Deliberations are ongoing and the pricing of the share sale isn’t finalized, said the people, who asked not to be identified as the matter is private.
The demand to invest in the Tamil Nadu-based bank hasn’t been deterred by minority shareholders’ objections and various curbs imposed on it. The lender needs permission from a high court to hold annual shareholder meetings and has been restricted by the central bank from opening new locations. Last week, minority shareholders’ appeals to halt the IPO citing concerns about the sale got dismissed by an agency within the country’s securities regulator.
Yet, almost half of Tamilnad Mercantile’s IPO shares have been taken up by 10 anchor investors. Besides Nomura Singapore Ltd. and Societe Generale, local firms like Bajaj Allianz Life Insurance Co. and Max Life Insurance Ltd. are also buying shares.
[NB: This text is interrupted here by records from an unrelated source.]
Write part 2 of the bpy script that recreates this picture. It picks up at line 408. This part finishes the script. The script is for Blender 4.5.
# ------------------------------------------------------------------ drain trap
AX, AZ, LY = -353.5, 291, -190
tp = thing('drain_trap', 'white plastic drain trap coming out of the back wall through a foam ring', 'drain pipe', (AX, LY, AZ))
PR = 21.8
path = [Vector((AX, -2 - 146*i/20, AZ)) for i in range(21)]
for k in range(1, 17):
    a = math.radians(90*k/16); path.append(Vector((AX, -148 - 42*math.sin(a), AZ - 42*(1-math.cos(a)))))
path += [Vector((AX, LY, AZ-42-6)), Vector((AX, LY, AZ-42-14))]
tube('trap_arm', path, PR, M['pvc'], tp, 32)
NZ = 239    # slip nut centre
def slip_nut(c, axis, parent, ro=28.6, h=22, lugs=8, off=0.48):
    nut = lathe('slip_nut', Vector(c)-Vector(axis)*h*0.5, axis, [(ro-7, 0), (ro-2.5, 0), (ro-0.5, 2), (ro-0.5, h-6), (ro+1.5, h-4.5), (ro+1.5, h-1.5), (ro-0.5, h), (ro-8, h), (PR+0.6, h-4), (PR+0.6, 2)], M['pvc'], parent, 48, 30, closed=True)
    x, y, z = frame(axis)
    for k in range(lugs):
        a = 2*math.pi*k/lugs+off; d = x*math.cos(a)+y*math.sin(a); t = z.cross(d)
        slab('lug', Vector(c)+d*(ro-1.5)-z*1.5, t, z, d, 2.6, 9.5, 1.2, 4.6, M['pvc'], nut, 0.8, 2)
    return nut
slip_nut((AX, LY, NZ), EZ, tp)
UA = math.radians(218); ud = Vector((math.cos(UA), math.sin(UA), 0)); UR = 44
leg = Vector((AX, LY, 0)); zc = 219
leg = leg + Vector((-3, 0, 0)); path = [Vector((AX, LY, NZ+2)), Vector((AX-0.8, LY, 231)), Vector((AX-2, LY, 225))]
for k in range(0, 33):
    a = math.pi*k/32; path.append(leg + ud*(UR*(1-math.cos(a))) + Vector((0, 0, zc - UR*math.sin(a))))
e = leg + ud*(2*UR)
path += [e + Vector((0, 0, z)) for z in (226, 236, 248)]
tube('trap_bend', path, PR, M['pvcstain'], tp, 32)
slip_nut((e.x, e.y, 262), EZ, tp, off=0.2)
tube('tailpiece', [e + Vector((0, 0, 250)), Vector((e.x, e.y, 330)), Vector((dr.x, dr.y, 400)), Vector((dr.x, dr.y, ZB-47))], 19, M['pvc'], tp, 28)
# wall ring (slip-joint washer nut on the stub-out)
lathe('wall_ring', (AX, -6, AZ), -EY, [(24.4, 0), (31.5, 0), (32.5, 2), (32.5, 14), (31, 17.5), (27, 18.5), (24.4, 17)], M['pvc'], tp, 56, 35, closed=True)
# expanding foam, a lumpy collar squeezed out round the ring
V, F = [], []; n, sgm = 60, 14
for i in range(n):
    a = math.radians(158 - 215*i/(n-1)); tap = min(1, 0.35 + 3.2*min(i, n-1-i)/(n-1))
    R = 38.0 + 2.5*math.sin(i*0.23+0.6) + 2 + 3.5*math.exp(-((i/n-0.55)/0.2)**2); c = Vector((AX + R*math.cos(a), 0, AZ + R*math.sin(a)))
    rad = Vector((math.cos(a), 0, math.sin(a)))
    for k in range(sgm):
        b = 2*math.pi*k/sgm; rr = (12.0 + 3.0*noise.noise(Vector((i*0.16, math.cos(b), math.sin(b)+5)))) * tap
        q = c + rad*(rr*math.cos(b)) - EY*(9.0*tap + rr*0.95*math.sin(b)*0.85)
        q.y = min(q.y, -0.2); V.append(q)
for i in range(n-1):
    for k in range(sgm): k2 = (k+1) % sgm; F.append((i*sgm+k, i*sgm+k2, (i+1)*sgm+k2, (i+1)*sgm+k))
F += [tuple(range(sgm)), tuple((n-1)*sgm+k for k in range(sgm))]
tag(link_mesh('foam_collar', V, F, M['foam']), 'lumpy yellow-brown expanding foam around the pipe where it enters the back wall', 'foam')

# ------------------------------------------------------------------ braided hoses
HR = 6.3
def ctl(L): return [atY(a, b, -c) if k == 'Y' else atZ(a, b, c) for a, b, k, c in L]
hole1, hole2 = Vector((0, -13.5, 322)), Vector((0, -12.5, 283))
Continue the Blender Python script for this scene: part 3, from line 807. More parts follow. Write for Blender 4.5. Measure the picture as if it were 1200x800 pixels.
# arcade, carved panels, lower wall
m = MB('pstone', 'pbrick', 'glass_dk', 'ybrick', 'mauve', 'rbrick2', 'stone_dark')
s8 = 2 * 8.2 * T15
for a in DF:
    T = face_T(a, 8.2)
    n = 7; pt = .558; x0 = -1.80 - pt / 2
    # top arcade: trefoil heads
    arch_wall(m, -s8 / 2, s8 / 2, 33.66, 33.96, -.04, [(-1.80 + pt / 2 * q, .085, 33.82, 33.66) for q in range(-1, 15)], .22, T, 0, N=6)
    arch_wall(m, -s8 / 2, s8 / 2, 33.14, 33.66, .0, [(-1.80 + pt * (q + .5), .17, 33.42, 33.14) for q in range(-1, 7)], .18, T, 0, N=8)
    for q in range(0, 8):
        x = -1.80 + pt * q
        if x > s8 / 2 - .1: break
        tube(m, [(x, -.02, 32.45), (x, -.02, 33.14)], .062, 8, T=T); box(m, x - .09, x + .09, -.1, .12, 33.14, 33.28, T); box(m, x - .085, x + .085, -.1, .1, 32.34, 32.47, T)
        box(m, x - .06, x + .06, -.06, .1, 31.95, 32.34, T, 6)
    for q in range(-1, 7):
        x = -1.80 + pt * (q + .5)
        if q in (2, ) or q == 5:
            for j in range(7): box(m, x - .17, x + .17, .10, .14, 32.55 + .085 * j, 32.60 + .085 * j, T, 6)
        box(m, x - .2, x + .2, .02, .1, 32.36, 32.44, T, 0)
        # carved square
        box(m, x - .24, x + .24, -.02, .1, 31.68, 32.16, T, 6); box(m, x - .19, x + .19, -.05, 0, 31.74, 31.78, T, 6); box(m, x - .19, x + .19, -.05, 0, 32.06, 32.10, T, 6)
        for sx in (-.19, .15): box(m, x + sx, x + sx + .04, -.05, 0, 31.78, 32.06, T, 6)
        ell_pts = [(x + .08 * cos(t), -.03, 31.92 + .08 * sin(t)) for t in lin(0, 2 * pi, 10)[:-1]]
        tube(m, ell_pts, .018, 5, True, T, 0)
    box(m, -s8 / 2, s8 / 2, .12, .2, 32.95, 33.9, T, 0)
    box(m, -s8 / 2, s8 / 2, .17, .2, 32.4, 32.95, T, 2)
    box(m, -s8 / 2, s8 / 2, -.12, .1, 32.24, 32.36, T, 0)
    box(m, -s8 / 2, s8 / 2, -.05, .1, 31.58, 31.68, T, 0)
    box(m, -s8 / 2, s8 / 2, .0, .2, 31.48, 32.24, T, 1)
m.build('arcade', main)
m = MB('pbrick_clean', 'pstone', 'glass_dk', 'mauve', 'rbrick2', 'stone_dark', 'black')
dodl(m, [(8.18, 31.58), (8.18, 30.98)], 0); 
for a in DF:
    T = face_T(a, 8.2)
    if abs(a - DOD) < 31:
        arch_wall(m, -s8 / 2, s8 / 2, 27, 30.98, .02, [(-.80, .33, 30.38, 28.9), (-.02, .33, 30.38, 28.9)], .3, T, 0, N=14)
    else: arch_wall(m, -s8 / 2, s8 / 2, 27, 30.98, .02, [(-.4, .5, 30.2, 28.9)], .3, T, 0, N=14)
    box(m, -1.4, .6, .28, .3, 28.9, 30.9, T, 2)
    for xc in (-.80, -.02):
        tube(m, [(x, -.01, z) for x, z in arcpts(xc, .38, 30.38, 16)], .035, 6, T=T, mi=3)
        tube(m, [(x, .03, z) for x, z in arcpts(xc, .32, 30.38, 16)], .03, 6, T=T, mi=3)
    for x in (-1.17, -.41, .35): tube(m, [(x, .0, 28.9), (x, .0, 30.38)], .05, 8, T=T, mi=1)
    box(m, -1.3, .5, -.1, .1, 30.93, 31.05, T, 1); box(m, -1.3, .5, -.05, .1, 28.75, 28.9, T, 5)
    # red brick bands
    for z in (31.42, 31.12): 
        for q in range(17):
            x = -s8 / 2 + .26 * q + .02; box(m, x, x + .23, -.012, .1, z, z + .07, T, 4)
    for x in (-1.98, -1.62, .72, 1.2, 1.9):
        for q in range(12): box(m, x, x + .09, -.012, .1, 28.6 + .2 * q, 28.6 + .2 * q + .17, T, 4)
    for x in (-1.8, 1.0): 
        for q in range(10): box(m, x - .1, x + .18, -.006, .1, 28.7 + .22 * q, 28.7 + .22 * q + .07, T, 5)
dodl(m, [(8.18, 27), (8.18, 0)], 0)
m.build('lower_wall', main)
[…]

The “legal entanglements” of the bank “essentially deprive post-IPO shareholders” of their rights, Hetal Dalal, president and chief operating officer at the Mumbai-based proxy advisory firm Institutional Investor Advisory Services, said. The regulators “must recognize that allowing such banks to list only diminishes the trust of investors in our markets and in the regulatory regime”.
A spokesperson for Tamilnad Mercantile Bank said “price discovery is a regulatory process” which its board of directors will be undertaking in discussion with its advisers on the IPO. It didn’t comment on the controversy surrounding the initial share sale.
Restrictions
In January 2020, the Reserve Bank of India issued a risk assessment report on Tamilnad Mercantile Bank after an inspection raised concerns about its governance, transparency and compliance. On top of limits on opening new branches or entering fresh businesses, the regulator also froze the compensations of the bank’s managing director and chief executive, as well as stopped dividend payments.
The curbs on opening new branches remains, and there was no assurance that the restriction would be lifted after its shares are listed, the lender, which now has more than 500 branches, said in its offering documents.
The bank also wasn’t able to hold timely meetings or get shareholder approvals in 2020 and 2021 for amendments of its articles of association or the appointments of directors, the documents state. This year in June, the bank finally managed to conduct a meeting for the recent three years but there’s no certainty the lender can obtain approvals for similar gatherings in the future.